Upon assuming office in his very first term, January 1933,(Reliable information has it that Bob Harrison was a senior in college at the time) FDR appointed James Farley as Postmaster General. Bob worked his way through college by filling Farley's inkwell, a chore that he did quite admirably, I'm told.

In any event, and certainly against Bob's most profound advice, FDR personally not only "promoted" (read: forced) issuance of an unequalled number of US stamps which he personally wanted to see, he also sketched many of the designs.

Primitive as those sketches may have been, Farley was "grateful" that the president himself could spare enough time from his busy schedule to inspite the designers and modellers who ultimately created the designs for production of the stamps.

In those days, the USPOD and Bureau of Engraving developed and produced all of the stamp designs. They went from "models" to "essays" to "color proofs" to "trial proofs" to "plate proofs" to production stamps.

In FDR's case, he often personally signed the "plate proof" which, in turn, authorized production and distribution of that stamp issue. Normally, the Second Assistant Postmaster General was responsible for production and he signed the plate proof except for the era in which FDR was interested in (read: demanded the prerogative) performing that duty.

FDR and Farley also gave many stamps to friends that were in special formats (generally ungummed full sheets plate proofs) which were unavailable to the stamp collecting and otherwise taxpaying public.

There are also episodes of Farley gumming gift sheets for cronies while the ungummed versions were sold to the public that public furor ultimately forced the USPOD to take sheets owned by the public and gum them if the owners requested it. Practically, the USPOD finally distributed gummed versions and the owners could do an over-the-counter exchange at designated post offices.

Serious collectors of US stamps are well aware of the "Farley Follies" and the abuses of FDR.

FDR was not the only abuser of the US stamp issuance program, congressmen and FDR's friends also loaded the USPOD system with their particular demands for special commemorative stamps as well.

The government's answer to most problems is more government - so Congress finally appended legislation to an appropriations act (which FDR would be hard pressed to veto) which established what we now know as the Citizens' Stamp Advisory Committee.

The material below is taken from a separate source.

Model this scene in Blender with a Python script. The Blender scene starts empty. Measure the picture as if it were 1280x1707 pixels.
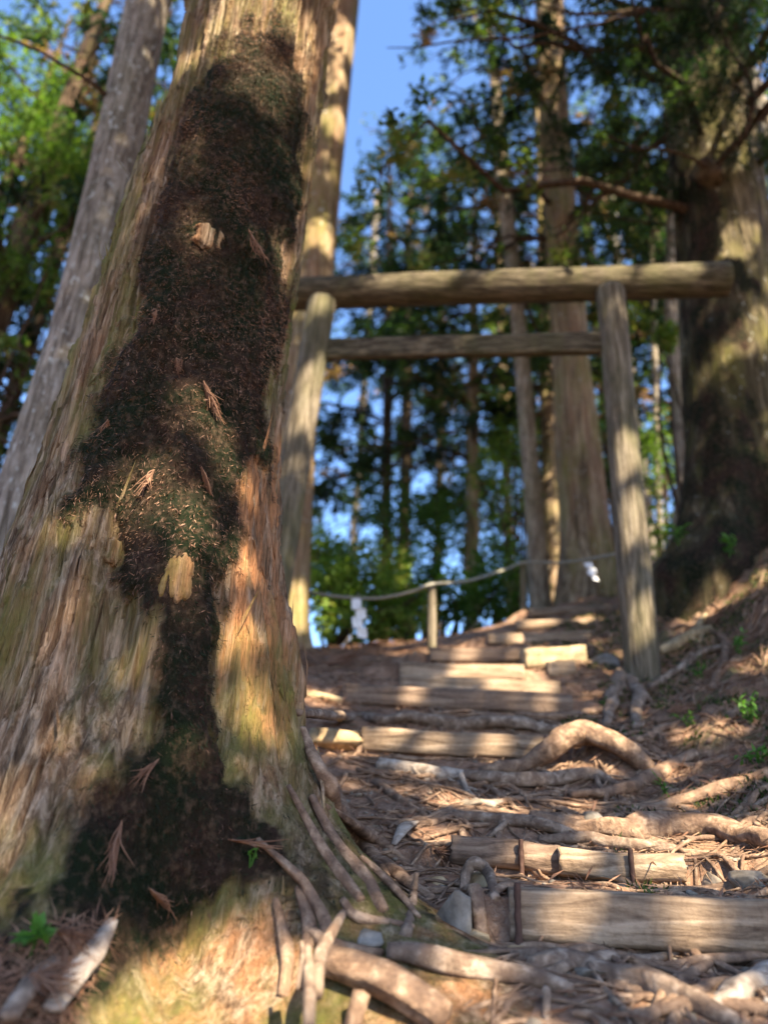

The sole legislated mission of that particular committee is to decouple the US stamp program from prevailing politics and special interest groups. The Postmaster General (and now Chairman of the USPS) was the only person with statutory authority to authorize a commemmorative stamp issue that the Committee has not approved. There are but a very few examples of this since 1944. I can think of 3 and perhaps there are a few more.

Why the Committee chose to deny the request for a submarine service centennial stamp when it appears that Rontini was already at work on that very project is a mystery. Perhaps it is yet another example of the proverbial left and right hands' collective ingorance of what the other is doing.

Or maybe the submarine community's reaction to the Committee's initial decision triggered the effort Ron talks about.

But given the Committee's legislated role in selecting topics to be commemorated by US postage stamps, all of the sidebar efforts are, as Ron indicated, superfluous to the result, even the nonbinding "Sense of the US Congress" that Congressman Sam G. sponsored. Dozens of such proclamations are duly ignored by various dark nooks and crannies of government every year. That is a fact.

I'd really be interested in hearing Ron's comments on the topic, especially the timing of the Committee's public and private actions. Surely any nondisclosure oath has expired by now?

By whatever mechanism you became involved, Ron, thanks for your efforts. The five designs selected and the prestiege booklet may not suit everybody's fancy, but we submariners past and present "did get our stamp." In the end, that is really what counts!